Loin d’être un isolement national, ce phénomène rejoint une tradition planétaire de tourismes militants — des Sud-Africains évitant Israël en solidarité avec la Palestine, aux Américains noirs repensant leurs itinéraires face à des États adoptant des lois antiracistes rétrogrades. Refuser de voyager, c’est refuser de consommer un paysage maquillé sur les ruines d’injustices. Une famille québécoise me racontait leur malaise à l’idée de dépenser leur budget vacances à Miami juste après l’adoption de lois criminalisant l’aide aux migrants : « On ne voulait pas piétiner nos convictions sur la plage. »
Mais la politique par le portefeuille a ses limites. Les militant·es eux-mêmes le reconnaissent : boycotter un pays immense et hétérogène comme les États-Unis peut parfois pénaliser les mêmes communautés que l’on cherche à soutenir. Une guide touristique trans à Key West me racontait : « J’apprécie leur geste, mais j’aimerais aussi qu’ils sachent qu’on existe, qu’on résiste ici aussi. » La question devient alors : comment conjuguer solidarité transfrontalière et action concrète, sans basculer dans le repli symbolique ? Là se joue toute la complexité d’un boycott moral : il frappe fort sur les chiffres, mais reste flou sur ses cibles.

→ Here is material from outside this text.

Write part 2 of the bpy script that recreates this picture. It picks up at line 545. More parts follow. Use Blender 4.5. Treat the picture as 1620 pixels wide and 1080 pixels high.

Reste que ce boycott travel-friendly marque une évolution du voyage contemporain, de plus en plus politisé, plus conscient — parfois jusqu’à l’inconfort. Voyager ou ne pas voyager devient une posture, une manière de dire le monde tel qu’on le perçoit. Et comme toujours, les inégalités s’y glissent : tout le monde n’a pas le luxe d’un boycott. Mais celles et ceux qui peuvent, choisissent de marcher… dans l’autre direction. Comme si l’horizon touristique était aussi devenu un champ de bataille idéologique.